O que quer dizer tal sensibilidade? Não uma inocência, pureza ou qualquer outra idealização do olhar, mas uma disposição constante de afrontar um mundo indecifrável, frequentemente desagradável e que permanece longe de ser previsível. Particularmente, dar aula no lugar onde fui aluno tem sido um estranho contexto para tal sensibilidade: percebo-me cada vez mais sozinho entre pessoas que não me são próximas e que, no entanto, parecem vagamente cativadas. Em contrapartida, uma pequena cena significativa: todos os dias, desde quando eu era aluno, sento-me num banquinho do pátio, na hora do intervalo, para fumar um cigarro. E sempre vejo um professor antigo, não sei de qual curso, sentado no banco da frente. Nunca falei com ele. Recentemente, ao terminar o intervalo, ele levantou a mão como sinal modesto de cumprimento; respondi com o mesmo gesto, que passou a repetir-se desde então.

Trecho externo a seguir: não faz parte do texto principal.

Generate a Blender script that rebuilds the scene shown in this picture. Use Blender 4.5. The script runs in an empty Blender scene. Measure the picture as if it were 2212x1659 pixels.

Não cesso de ver, nesta mão levantada, o mesmo sinal que faço a meus alunos, um gesto distanciado talvez pela idade, talvez pela incompreensão ou talvez pelo mero semblante de um professor que não tem nada a dizer a não ser esta mensagem: estou longe de você, não sei como me aproximar, mas novamente estou aqui, e sei que você está aí. O que vejo nesta mão levantada é a beleza de estar num lugar que se distancia cada vez mais, um lugar que não posso nem reviver nem restituir, mas no qual permaneço. Trata-se também da cena de um livro de Gudbergur Bergsson, “O cisne”, na qual acrescentei uma música do Our Griffins. Trata-se enfim de enxergar o acaso. Enxergar nas obras de outrem tudo o que se passa em nossa vida, enxergar nos encontros e ocasiões tudo o que tomamos emprestado de outrem e, uma hora ou outra, enxergar no papel uma obra que ainda não está ali.